I'm not as negative about how the Civil War is taught in public schools, unfortunately every high school cannot have a Priest in the faculty and, like most teachers on any subject, secondary educators have a lot of ground to cover in one hour a day, five days a week for a semester and if their knowledge and insight into this particular era is woeful then that is the nature of how most subjects from math to cursive writing probably has to be presented. The best we can hope is that these burdened teachers create a small spark in some students so that they can grow up to and into being the kind of Civil War nerds you and I are.

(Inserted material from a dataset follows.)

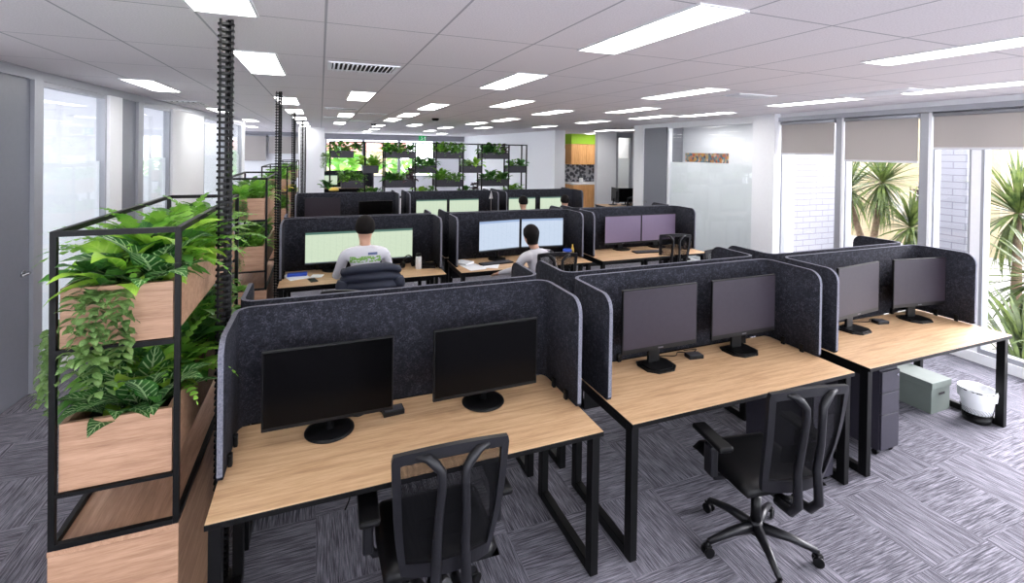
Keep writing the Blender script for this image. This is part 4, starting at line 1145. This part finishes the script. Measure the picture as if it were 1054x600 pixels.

That's enough for me because I know that time and the future waits for no nerd--we, most of us, have much to do besides doing a nose dive into CW history--we have to also know enough other basic "stuff" to survive and hopefully thrive on doing other tasks.
In any case, it was a pleasure to hear these fellows discuss the problems with research and errors on a subject I love--makes me want to flip back to the endnotes more often and "ibid" my way back to the original source. So now I can spend even more time enjoying my particular perversion!!!!!! Oh my, more tests to my eyesight and patience--just the sort of trial I needed in my dotage.